• The exercise
How many lines of the data include the string "starting"? State the number and nothing else.

========

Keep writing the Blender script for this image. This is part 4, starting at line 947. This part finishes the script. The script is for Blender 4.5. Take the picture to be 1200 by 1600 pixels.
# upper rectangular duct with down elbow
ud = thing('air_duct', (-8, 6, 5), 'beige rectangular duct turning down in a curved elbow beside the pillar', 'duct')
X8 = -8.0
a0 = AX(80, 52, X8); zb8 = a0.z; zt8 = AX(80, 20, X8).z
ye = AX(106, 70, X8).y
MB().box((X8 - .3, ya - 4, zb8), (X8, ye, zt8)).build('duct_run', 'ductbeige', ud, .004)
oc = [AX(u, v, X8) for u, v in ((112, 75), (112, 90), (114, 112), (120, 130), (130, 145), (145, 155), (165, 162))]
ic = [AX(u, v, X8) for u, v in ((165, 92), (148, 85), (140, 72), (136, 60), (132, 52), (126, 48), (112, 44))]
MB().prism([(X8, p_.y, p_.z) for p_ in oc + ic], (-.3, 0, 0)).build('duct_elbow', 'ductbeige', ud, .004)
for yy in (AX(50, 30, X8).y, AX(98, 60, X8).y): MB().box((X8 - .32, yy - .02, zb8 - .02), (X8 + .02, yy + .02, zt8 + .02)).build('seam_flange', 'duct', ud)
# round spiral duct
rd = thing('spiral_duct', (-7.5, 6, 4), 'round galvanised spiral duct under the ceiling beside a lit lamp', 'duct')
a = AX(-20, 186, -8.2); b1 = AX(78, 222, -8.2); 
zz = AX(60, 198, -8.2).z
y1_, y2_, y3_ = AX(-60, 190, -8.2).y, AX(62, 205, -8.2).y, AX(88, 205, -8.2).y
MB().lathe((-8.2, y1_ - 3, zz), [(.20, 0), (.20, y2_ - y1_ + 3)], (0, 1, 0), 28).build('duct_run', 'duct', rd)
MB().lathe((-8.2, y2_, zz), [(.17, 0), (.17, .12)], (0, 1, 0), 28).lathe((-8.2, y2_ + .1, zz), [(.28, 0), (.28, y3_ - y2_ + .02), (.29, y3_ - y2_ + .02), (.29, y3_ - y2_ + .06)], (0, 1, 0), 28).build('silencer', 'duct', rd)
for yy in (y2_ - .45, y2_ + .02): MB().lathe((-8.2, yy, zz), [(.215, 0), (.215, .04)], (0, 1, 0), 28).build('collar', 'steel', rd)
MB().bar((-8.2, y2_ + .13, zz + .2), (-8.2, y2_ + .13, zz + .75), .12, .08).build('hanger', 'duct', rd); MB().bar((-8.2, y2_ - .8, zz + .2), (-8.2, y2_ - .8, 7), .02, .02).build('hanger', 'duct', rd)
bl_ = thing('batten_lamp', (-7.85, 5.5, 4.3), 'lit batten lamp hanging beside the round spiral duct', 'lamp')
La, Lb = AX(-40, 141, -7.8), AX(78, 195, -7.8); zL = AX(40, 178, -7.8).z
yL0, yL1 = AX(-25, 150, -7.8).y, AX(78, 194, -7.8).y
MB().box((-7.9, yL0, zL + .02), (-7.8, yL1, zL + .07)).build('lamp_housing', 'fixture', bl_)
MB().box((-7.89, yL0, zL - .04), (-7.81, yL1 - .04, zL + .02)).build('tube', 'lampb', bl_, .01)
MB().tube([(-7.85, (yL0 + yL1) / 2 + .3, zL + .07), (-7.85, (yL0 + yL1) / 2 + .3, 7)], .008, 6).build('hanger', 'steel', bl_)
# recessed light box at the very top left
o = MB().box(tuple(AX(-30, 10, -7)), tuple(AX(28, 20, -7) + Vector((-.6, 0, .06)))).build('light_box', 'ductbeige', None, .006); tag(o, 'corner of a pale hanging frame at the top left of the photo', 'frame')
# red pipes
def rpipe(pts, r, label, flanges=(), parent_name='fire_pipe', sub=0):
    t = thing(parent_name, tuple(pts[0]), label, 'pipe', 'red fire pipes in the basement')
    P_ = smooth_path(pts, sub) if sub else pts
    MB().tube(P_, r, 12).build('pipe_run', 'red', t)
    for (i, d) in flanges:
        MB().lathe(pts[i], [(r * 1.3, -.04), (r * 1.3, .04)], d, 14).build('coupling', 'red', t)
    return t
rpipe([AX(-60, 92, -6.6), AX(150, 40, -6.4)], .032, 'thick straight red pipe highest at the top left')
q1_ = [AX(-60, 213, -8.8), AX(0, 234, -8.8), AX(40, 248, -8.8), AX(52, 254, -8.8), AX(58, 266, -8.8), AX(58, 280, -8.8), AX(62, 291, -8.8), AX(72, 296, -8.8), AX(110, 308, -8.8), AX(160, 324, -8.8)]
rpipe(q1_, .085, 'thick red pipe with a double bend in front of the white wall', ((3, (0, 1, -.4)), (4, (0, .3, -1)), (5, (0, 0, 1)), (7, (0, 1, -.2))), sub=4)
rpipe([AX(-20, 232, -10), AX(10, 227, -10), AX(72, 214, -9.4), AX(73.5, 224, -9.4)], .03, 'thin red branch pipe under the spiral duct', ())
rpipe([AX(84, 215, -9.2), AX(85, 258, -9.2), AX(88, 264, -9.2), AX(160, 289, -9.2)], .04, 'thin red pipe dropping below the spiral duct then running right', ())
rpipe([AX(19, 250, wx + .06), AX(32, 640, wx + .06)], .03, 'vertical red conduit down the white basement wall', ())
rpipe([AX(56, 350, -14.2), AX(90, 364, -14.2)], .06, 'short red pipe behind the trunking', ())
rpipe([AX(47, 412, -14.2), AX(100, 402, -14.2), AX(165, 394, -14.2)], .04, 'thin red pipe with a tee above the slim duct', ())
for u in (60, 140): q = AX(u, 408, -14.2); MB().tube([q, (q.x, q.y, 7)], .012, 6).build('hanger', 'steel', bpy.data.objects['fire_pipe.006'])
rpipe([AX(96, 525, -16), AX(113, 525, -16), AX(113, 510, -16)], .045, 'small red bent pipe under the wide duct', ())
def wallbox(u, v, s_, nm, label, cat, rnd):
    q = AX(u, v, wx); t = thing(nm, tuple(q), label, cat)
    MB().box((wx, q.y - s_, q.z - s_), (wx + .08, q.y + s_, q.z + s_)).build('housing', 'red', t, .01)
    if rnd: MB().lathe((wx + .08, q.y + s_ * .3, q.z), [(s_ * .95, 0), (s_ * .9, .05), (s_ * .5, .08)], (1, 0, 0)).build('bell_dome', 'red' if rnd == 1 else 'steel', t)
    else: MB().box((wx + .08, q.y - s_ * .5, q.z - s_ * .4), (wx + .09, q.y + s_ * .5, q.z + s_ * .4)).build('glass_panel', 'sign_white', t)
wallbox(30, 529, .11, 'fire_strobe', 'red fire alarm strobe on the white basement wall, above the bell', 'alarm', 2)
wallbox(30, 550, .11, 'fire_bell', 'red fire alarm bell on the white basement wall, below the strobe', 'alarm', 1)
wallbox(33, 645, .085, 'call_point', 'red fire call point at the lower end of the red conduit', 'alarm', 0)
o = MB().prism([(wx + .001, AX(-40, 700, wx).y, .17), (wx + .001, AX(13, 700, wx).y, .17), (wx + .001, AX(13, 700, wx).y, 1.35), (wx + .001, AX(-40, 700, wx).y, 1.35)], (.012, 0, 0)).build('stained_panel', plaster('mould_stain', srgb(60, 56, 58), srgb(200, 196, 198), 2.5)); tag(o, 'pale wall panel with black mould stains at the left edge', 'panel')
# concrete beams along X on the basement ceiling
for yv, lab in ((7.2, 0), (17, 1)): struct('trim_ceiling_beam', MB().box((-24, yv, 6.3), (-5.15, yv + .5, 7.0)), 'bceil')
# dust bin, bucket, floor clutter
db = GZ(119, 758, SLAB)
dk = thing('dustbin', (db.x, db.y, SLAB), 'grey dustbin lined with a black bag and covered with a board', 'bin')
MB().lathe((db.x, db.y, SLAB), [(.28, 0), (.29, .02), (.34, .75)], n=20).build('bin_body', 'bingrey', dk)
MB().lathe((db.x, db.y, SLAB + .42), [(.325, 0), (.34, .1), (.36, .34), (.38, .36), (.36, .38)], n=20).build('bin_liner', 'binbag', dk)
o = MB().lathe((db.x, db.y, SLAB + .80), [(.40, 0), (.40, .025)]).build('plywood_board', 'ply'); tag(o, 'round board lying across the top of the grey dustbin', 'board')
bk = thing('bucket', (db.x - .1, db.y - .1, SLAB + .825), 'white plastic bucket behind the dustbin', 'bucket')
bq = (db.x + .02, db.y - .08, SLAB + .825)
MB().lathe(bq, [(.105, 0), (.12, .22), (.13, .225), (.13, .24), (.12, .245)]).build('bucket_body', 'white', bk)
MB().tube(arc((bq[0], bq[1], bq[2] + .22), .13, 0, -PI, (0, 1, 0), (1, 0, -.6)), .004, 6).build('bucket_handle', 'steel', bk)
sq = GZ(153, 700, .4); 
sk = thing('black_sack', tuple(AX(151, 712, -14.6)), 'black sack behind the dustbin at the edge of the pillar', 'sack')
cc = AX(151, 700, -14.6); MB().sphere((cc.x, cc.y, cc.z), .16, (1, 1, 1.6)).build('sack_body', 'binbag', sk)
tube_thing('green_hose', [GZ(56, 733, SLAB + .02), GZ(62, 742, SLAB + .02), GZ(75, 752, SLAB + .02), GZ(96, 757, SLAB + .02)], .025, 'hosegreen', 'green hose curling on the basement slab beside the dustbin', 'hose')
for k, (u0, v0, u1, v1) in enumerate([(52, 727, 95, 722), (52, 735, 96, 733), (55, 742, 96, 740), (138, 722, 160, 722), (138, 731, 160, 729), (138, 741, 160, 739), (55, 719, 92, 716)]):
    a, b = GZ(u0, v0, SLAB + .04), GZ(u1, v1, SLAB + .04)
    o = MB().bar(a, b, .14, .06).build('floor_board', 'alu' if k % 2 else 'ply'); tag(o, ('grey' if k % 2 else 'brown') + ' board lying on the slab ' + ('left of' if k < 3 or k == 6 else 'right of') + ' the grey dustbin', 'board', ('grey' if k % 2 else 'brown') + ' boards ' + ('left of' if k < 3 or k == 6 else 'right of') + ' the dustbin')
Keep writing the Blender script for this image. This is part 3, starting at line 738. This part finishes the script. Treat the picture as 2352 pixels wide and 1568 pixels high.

========

• The solution
2